ASIA NEWS: Back to business

With the question of its long-term ownership now settled, the Investa Property Group is wasting no time in getting back to business as usual.

In fact, it is targeting a capital raise of A$400 million ($296 million; €264 million) in order to fund a number of committed acquisitions and developments in its home market of Australia.

 The capital raising follows more than a year of uncertainty and disruption for the Sydney-based property company, as its former owner Morgan Stanley Real Estate Investing began to exit the business. The uncertainty was finally resolved in mid-April, when shareholders voted down a proposal from Dexus Property Group to take over the listed Investa Office Fund (IOF).

According to Peter Menegazzo, chief investment officer at Investa, there should be no further upheaval now that Investa owns the rights to manage the Investa Commercial Property Fund (ICPF) and IOF. Investa acquired the Investa Office Management Holdings – the entity that controls the fund management platform – from Morgan Stanley for A$90 million in February.

The key concern of investors throughout the tumultuous period, explained Menegazzo, was that management remain intact and not be folded into another property group, so they were happy with the outcome.

“The base of the business is secure and we have a strong support from our investor base,” he said.  “That's again demonstrated not just through the approval to acquire the management platform but also in the recent capital raising.”

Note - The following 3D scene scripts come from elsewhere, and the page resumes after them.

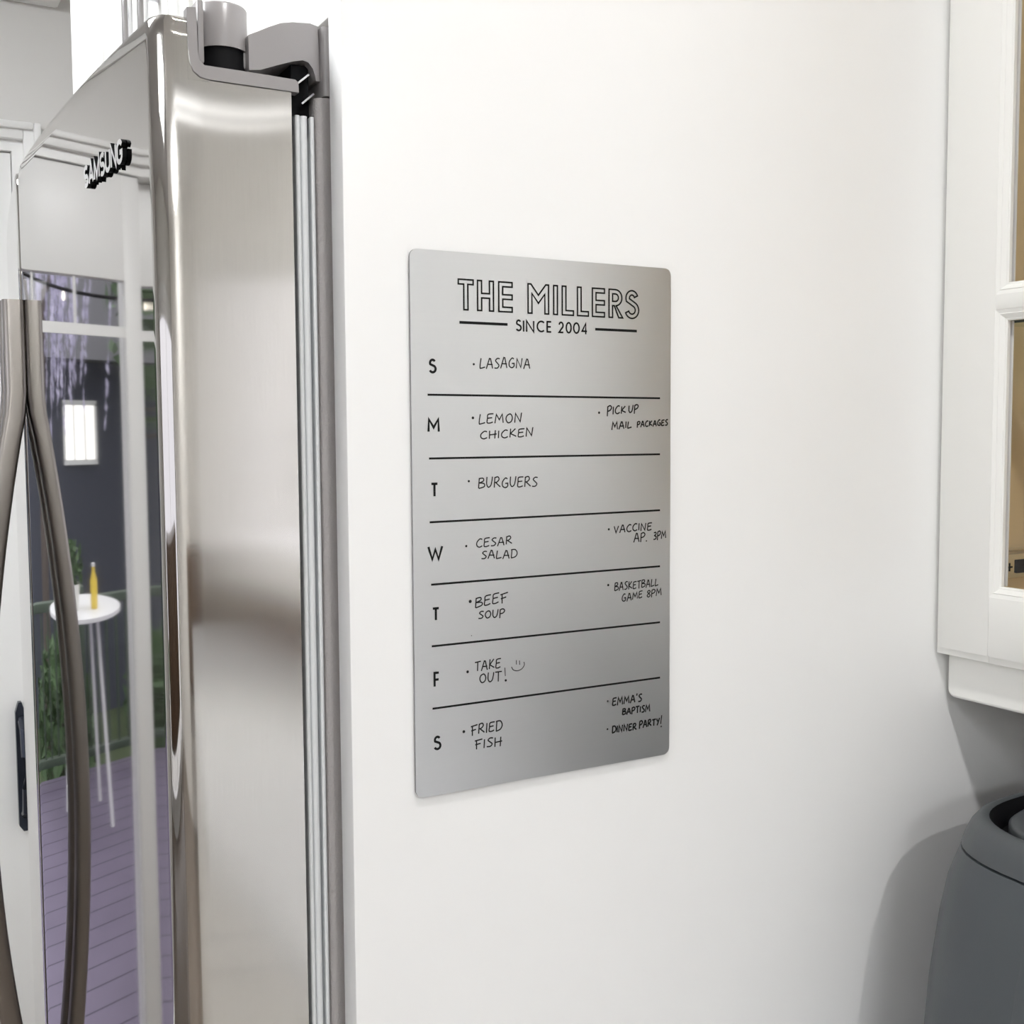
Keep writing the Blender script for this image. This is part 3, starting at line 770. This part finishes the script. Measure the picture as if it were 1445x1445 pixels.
WORDS = [
    ('LASAGNA', (44.17, 250.84), (78.29, 251.62), 6.0, 5.72),
    ('LEMON', (43.26, 218.19), (72.48, 219.06), 5.4, 5.31),
    ('CHICKEN', (44.07, 209.01), (80.34, 210.67), 4.59, 5.13),
    ('PICK', (134.15, 223.32), (148.25, 225.04), 5.31, 4.25),
    ('UP', (150.55, 224.78), (157.86, 225.6), 4.7, 4.73),
    ('MAIL', (137.69, 214.43), (152.81, 215.44), 4.67, 4.04),
    ('PACKAGES', (157.17, 215.92), (181.43, 217.07), 3.38, 3.67),
    ('BURGUERS', (42.63, 180.44), (82.92, 180.19), 5.86, 5.83),
    ('CESAR', (40.84, 145.15), (65.03, 146.04), 5.05, 4.72),
    ('SALAD', (44.29, 138.23), (68.46, 137.46), 4.65, 5.17),
    ('VACCINE', (139.33, 149.14), (168.73, 149.68), 4.28, 4.83),
    ('AP.', (154.76, 142.64), (165.04, 142.64), 5.24, 5.06),
    ('3PM', (170.23, 143.2), (180.31, 143.98), 4.75, 4.78),
    ('BASKETBALL', (139.88, 111.78), (174.2, 112.77), 5.0, 4.41),
    ('GAME', (145.47, 104.51), (161.42, 105.84), 4.57, 4.16),
    ('8PM', (165.14, 105.79), (176.85, 106.33), 4.53, 4.34),
    ('BEEF', (39.89, 109.45), (61.55, 111.31), 5.94, 5.81),
    ('SOUP', (41.91, 102.26), (59.62, 102.07), 4.47, 4.74),
    ('TAKE', (39.24, 71.02), (56.65, 71.5), 5.55, 5.62),
    ('OUT', (42.18, 64.05), (56.93, 63.01), 5.57, 5.85),
    ('FRIED', (36.21, 32.99), (57.29, 33.06), 5.8, 6.02),
    ('FISH', (38.8, 24.0), (56.87, 23.51), 5.39, 5.67),
    ("EMMA'S", (138.21, 37.89), (161.19, 38.07), 4.74, 4.58),
    ('BAPTISM', (145.98, 31.18), (167.85, 30.58), 3.7, 4.46),
    ('DINNER', (137.93, 20.3), (157.0, 19.89), 4.39, 3.98),
    ('PARTY', (159.31, 20.71), (175.34, 20.68), 4.21, 4.26),
]
DOTS = [ ((40.25, 252.94), 0.71), ((39.39, 221.64), 0.84), ((128.18, 224.9), 0.8), ((36.32, 184.54), 0.71), ((34.25, 146.35), 0.71), ((135.48, 151.44), 0.76), ((135.04, 115.99), 0.8), ((36.56, 113.28), 1.01), ((34.4, 71.29), 0.88), ((60.26, 63.2), 0.76), ((31.54, 35.56), 0.92), ((134.65, 41.32), 0.67), ((134.43, 23.17), 0.67), ((177.02, 19.23), 0.59), ((37.21, 92.73), 0.29) ]
EYE1 = [(67.74, 74.84), (67.73, 72.14)]
EYE2 = [(69.88, 74.35), (70.06, 71.71)]
MOUTH = [(64.31, 71.11), (65.53, 69.1), (68.3, 68.23), (71.39, 68.99), (73.3, 71.24), (73.01, 73.19)]
EXCL1 = [(59.68, 71.08), (59.86, 68.46), (59.99, 65.92)]
EXCL2 = [(177.45, 26.75), (177.0, 23.97), (176.61, 20.94)]

rnd = random.Random(4)
def write(w, wordspec, pen_w):
    word_, (u0, v0), (u1, v1), h0, h1 = wordspec
    gap_ = .17; hm = (h0 + h1) / 2
    tot_ = sum(HAND[c_][0] for c_ in word_) + gap_ * (len(word_) - 1)
    k = (u1 - u0) / tot_; x = 0.0
    for c_ in word_:
        wd_, strokes = HAND[c_]
        jv, jh = rnd.uniform(-.05, .05) * hm, rnd.uniform(.95, 1.05)
        for kind, p in strokes:
            f = lambda q: (u0 + (x + q[0]) * k + .06 * q[1] * hm, v0 + (v1 - v0) * ((x + q[0]) / tot_) + jv + q[1] * (h0 + (h1 - h0) * x / tot_) * jh)
            if kind == 'd': disc(w, *f(p[0]), .5)
            else: ribbon(w, [f(q) for q in (spline(p) if kind == 's' else p)], pen_w)
        x += wd_ + gap_
byw = {}
for s in WORDS: byw.setdefault(s[0], s)
NOTES = [(['LASAGNA'], [0], .50, None), (['LEMON', 'CHICKEN'], [1], .50, None), (['PICK', 'UP', 'MAIL', 'PACKAGES'], [2], .62, None), (['BURGUERS'], [3], .50, None),
         (['CESAR', 'SALAD'], [4], .48, None), (['VACCINE', 'AP.', '3PM'], [5], .58, None), (['BASKETBALL', 'GAME', '8PM'], [6], .48, None), (['BEEF', 'SOUP'], [7, 14], .52, None),
         (['TAKE', 'OUT'], [8, 9], .52, 'smile'), (['FRIED', 'FISH'], [10], .58, None), (["EMMA'S", 'BAPTISM'], [11], .72, None), (['DINNER', 'PARTY'], [12, 13], .78, 'bang')]
for words, dots, pw, extra in NOTES:
    w = MB()
    for q in words: write(w, byw[q], pw + .24)
    for k in dots: disc(w, DOTS[k][0][0], DOTS[k][0][1], DOTS[k][1])
    if extra == 'smile':
        for s in (EYE1, EYE2, EXCL1): ribbon(w, s, pw)
        ribbon(w, spline(MOUTH), pw)
    if extra == 'bang': ribbon(w, EXCL2, pw)
    w.build('handwritten_note', M['marker'], t, smooth=False)

# ---------------------------------------------------------------- glazed wall cabinet on the right
CX = 0.708
t = thing('glass_wall_cabinet', (CX + .17, -0.24, 1.348), 'white wall cabinet with glass paned door at the right edge above the air fryer', 'cabinet')
CY0, CY1, CZ0, CZ1 = -0.475, -0.0025, 1.3482, 2.36
b = MB()
b.box(CX + .0205, XR - .001, CY1 - .0145, CY1, CZ0 + .002, CZ1); b.box(CX + .0205, XR - .001, CY0, CY0 + .0145, CZ0 + .002, CZ1)
b.box(CX + .0205, XR - .001, CY0 + .0145, CY1 - .0145, CZ0 + .002, CZ0 + .018); b.box(CX + .0205, XR - .001, CY0 + .0145, CY1 - .0145, CZ1 - .018, CZ1)
body = b.build('body', M['cab'], t)
l_ = MB()
l_.box(CX + .022, XR - .010, CY1 - .0160, CY1 - .0147, CZ0 + .019, CZ1 - .019); l_.box(CX + .022, XR - .010, CY0 + .0147, CY0 + .016, CZ0 + .019, CZ1 - .019)
l_.box(XR - .010, XR - .002, CY0 + .0147, CY1 - .0147, CZ0 + .019, CZ1 - .019); l_.box(CX + .022, XR - .010, CY0 + .016, CY1 - .016, CZ0 + .0182, CZ0 + .0195)
l_.build('lining', M['wood'], body)
MB().box(CX + .034, XR - .012, CY0 + .018, CY1 - .018, 1.5975, 1.6020).box(CX + .0335, CX + .034, CY0 + .018, CY1 - .018, 1.5975, 1.6020, mi=1).build('shelf', [M['shelfglass'], M['shelfedge']], t)
MB().box(CX + .034, XR - .012, CY0 + .018, CY1 - .018, 1.9575, 1.9620).box(CX + .0335, CX + .034, CY0 + .018, CY1 - .018, 1.9575, 1.9620, mi=1).build('shelf', [M['shelfglass'], M['shelfedge']], t)
pk = MB().lathe(CX + .15, -.20, [(.030, CZ1 - .0195), (.030, CZ1 - .030), (.026, CZ1 - .032)], 28).build('fill_puck', M['white'], t)  # hidden puck lamp added to brighten the cabinet interior
pld = bpy.data.lights.new('fill_puck_lamp', 'AREA'); pld.shape = 'DISK'; pld.size = .05; pld.energy = 0.5; pld.color = (1.0, .95, .86)
plo = bpy.data.objects.new('fill_puck_lamp', pld); COL.objects.link(plo); plo.parent = t; plo.location = Vector((CX + .15, -.20, CZ1 - .034)) - Vector(t['_o'])
# hinge mounting plate and shelf rail low on the side wall
ys = CY1 - .0161
h = MB(); h.box(0.752, 0.815, ys - .0035, ys, 1.4035, 1.4225, .001)
hp = h.build('hinge_plate', M['chrome'], t)
MB().box(0.7745, 0.7845, ys - .0050, ys - .0035, 1.4075, 1.4180).build('slot', M['black'], hp)
for xx in (0.764, 0.7955):
    s = MB()
    ring = lambda r, y: [(xx + r * math.cos(2 * math.pi * k / 16), y, 1.4130 + r * math.sin(2 * math.pi * k / 16)) for k in range(16)]
    s.loft([ring(.0048, ys - .0035), ring(.0045, ys - .0055), ring(.003, ys - .0060)])
    sc_ = s.build('screw', M['chrome'], hp)
    MB().box(xx - .0032, xx + .0032, ys - .0064, ys - .0061, 1.4124, 1.4136).box(xx - .0006, xx + .0006, ys - .0064, ys - .0061, 1.4098, 1.4162).build('cross_slot', M['black'], sc_)
MB().tube([(0.750, ys - .004, 1.4262), (0.83, ys - .004, 1.4262)], .0016, 8).build('shelf_rail', M['chrome'], t)
# door: outer frame with stepped edge, rails between the stiles, moulding, two panes
SY1, SY0 = -0.0030, -0.4735
st, m_ = 0.0468, 0.0080
zs = [(1.4053, 1.5966), (1.6235, 2.30)]
w = MB()
ed = 0.0035
w.box(CX + .0018, CX + .0165, SY1 - st, SY1, CZ0, CZ1, .0008); w.box(CX + .0018, CX + .0165, SY0, SY0 + st, CZ0, CZ1, .0008)
w.box(CX, CX + .004, SY1 - st - .0001, SY1 - ed, CZ0 + .0052, CZ1 - ed, .0003); w.box(CX, CX + .004, SY0 + ed, SY0 + st + .0001, CZ0 + .0052, CZ1 - ed, .0003)
rails = [(CZ0, zs[0][0] - m_), (zs[0][1] + m_, zs[1][0] - m_), (zs[1][1] + m_, CZ1)]
for i, (a, b_) in enumerate(rails):
    lo = .0052 if i == 0 else 0.0; hi = ed if i == 2 else 0.0
    w.box(CX + .0018, CX + .0165, SY0 + st, SY1 - st, a, b_, .0005)
    w.box(CX, CX + .004, SY0 + st + .0003, SY1 - st - .0003, a + lo, b_ - hi, .0003)
dr = w.build('door', M['cab'], t)
w = MB()
def mould(y0, y1, z0, z1):
    """mitred ogee ring lining the opening y0..y1, z0..z1; the profile steps down from the frame to the glass"""
    prof = [(-m_, .0002), (-m_ * .66, .0012), (-m_ * .60, .0008), (-m_ * .2, .0030), (-m_ * .1, .0030), (0.0, .0036), (0.0, .0066)]
    rings = []
    for (o, dep) in prof:
        rings.append([(CX + dep, y0 + o, z0 + o), (CX + dep, y1 - o, z0 + o), (CX + dep, y1 - o, z1 - o), (CX + dep, y0 + o, z1 - o)])
    rings.append([(CX + .0080, y0 - m_, z0 - m_), (CX + .0080, y1 + m_, z0 - m_), (CX + .0080, y1 + m_, z1 + m_), (CX + .0080, y0 - m_, z1 + m_)])
    w.loft(rings, cap0=False, cap1=False)
for (z0, z1) in zs: mould(SY0 + st + m_, SY1 - st - m_, z0, z1)
w.build('moulding', M['cab'], dr, smooth=False)
for (z0, z1) in zs:
    a, b_ = SY0 + st + m_, SY1 - st - m_
    for (ya, yb) in ((b_ + .0002, b_ + .004), (a - .004, a - .0002)):
        MB().box(CX + .0094, CX + .0110, ya, yb, z0, z1, .0003).build('glazing_bead', M['rubber'], dr)
for (z0, z1) in zs:
    MB().box(CX + .0068, CX + .0092, SY0 + st + .001, SY1 - st - .001, z0 - .006, z1 + .006).build('glass_pane', M['paneglass'], dr)
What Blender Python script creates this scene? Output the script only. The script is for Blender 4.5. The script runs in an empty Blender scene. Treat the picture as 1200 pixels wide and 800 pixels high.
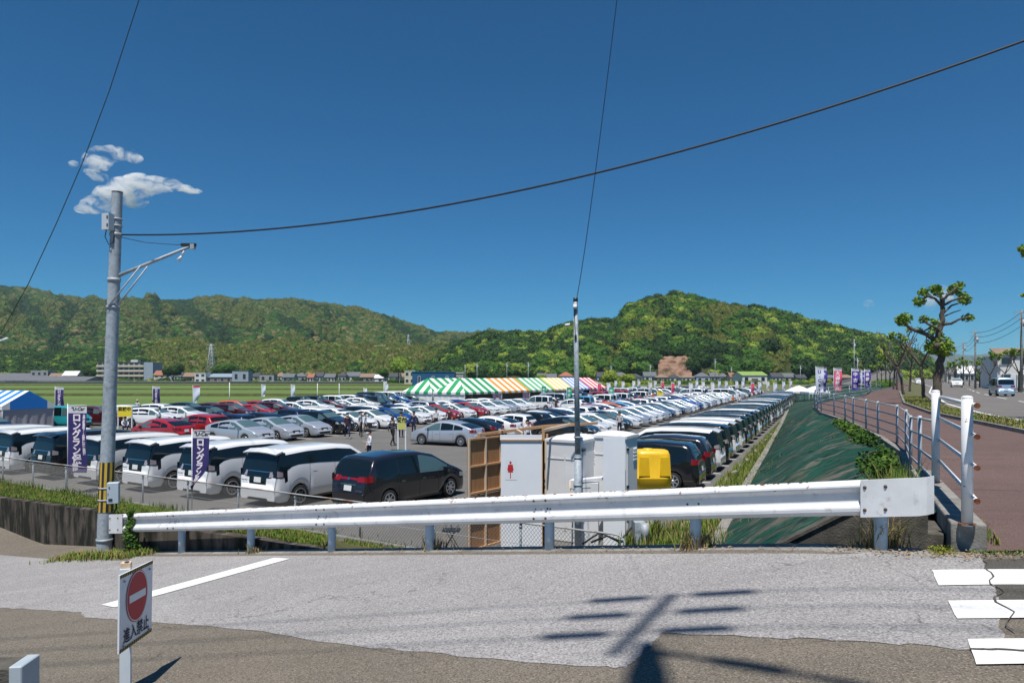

Menegazzo added: “We are back to business. Performance has been good and the team is focused on delivering performance and growing income and asset values.”
The firm's ICPF returned 12.3 percent over two years and 10.1 percent over five years, outperforming the Mercer-IPD Australia Unlisted Wholesale Property Fund Index, which is Australia's benchmark index. The index actually ranked ICPF as the country's top performing unlisted core fund in 2015.

The new capital raising is designed to bring the debt ratio of ICPF to the lower end of the firm's strategic range of 15 percent to 25 percent as it embarks on acquiring more assets later this year.

Investa has received interest from existing investors as well as new investors that either have already committed to the fund or are at varying stages of due diligence, PERE understands.

Next up for the firm is a landmark development with a value of nearly A$900 million in Sydney's central business district. Investa also recently acquired 420 George Street, a grade-A building in Sydney, from Fortius for A$442.5 million.

Investa made these investments via the open-ended ICPF which concentrates on prime grade office assets in the major Australian east coast markets. The fund has A$3.3 billion in assets under management across 13 investments.

“Our big core fund doing the developments has a good, strong income profile and has a capacity to take a little bit more risk through development in order to create product to hold for the long term,” said Menegazzo.

Development is a play that Menegazzo likes due to the current frothiness of the Sydney market. He noted that there is not much construction expected in the market between now and 2020. Meanwhile, real estate demand has been fairly solid, which has led to net effective rental growth, he said.

“In terms of supply and demand, Sydney is definitely looking like the peak of the market,” he explained.